I would like to run local Selenium test script written in Java, via Jenkins/Hudson. Is it possible to run scripts from my local windows machine? So far I have written some simple Selenium tests in Java, which run perfectly if I execute them via Eclipse IDE. I would be thankful for an in-depth explanation.
1 Answers
Selenium test in Java: assuming them to be laid out as unit tests (junit or testng), second assumption is that project is governed by either ant or maven, so there is some test (or rather integration-test) target or phase being present and be running smoothly when invoked from IDE.

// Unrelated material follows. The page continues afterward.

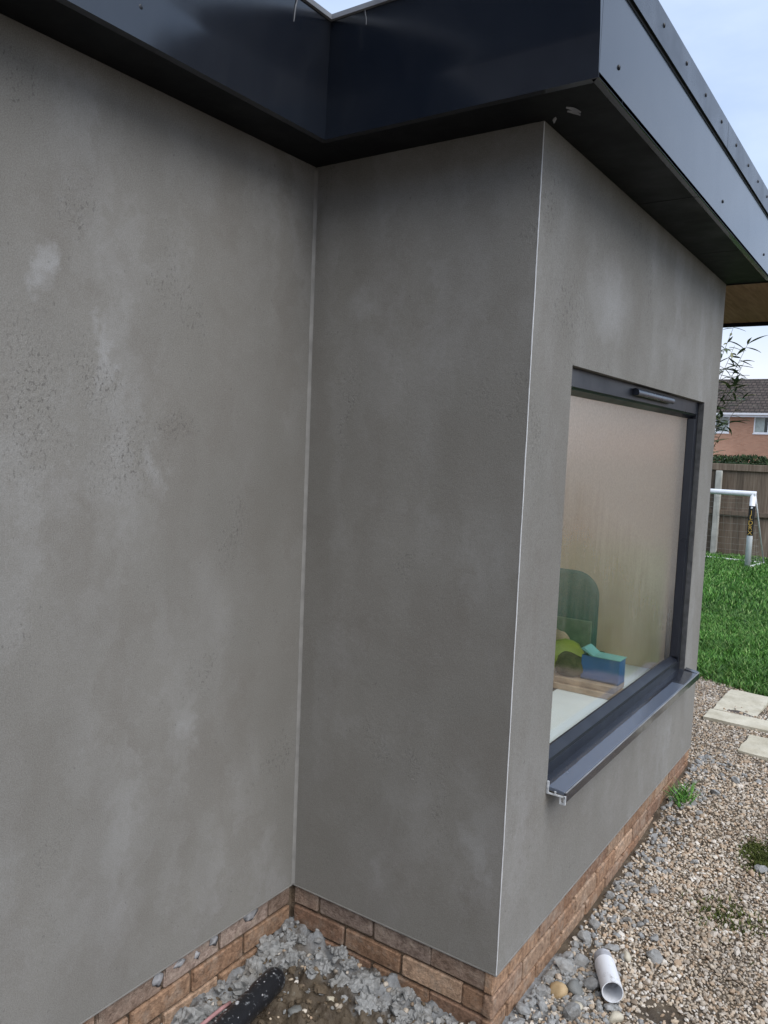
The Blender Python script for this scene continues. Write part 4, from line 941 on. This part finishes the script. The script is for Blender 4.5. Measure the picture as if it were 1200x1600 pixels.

When such tests are launched, they hit to a running selenium server (remote-control) which in turn launch a browser and runs its magic. Here are options: selenium server might be running in background (and be always available), or it might be started right before that testing and shut down afterwards. The latter is a common case for maven: pre-integration-test phase is configured to launch selenium rc, (then integration-test phase runs the tests against it), post-integration-test shuts selenium rc down.
So up to this moment we might want to learn what targets (ant) or phases(goals) your IDE invokes when it launches your tests successfully (also, what variables it sets or what profiles it enables).
If you invoke the same command from cmd (like 'mvn clean integration-test') and it runs successfully (same as IDE), then just instruct jenkins to run the same goals/targets (I assume that jenkins is running on the same machine, at the same user session).
If cmd doesn't do the trick (and you've looked quite well into what IDE does for you when it launches your tests), then I'd asked for more details.
So, involved participants are: 0. ant/maven that run your junit tests 1. selenium rc that should be running in bg or launched by ant/maven first 2. browser (path to browser executable) 3. jenkins (which was assumed to be running in the same environment).
If any of the assumptions are false, please come up with more details of your setup.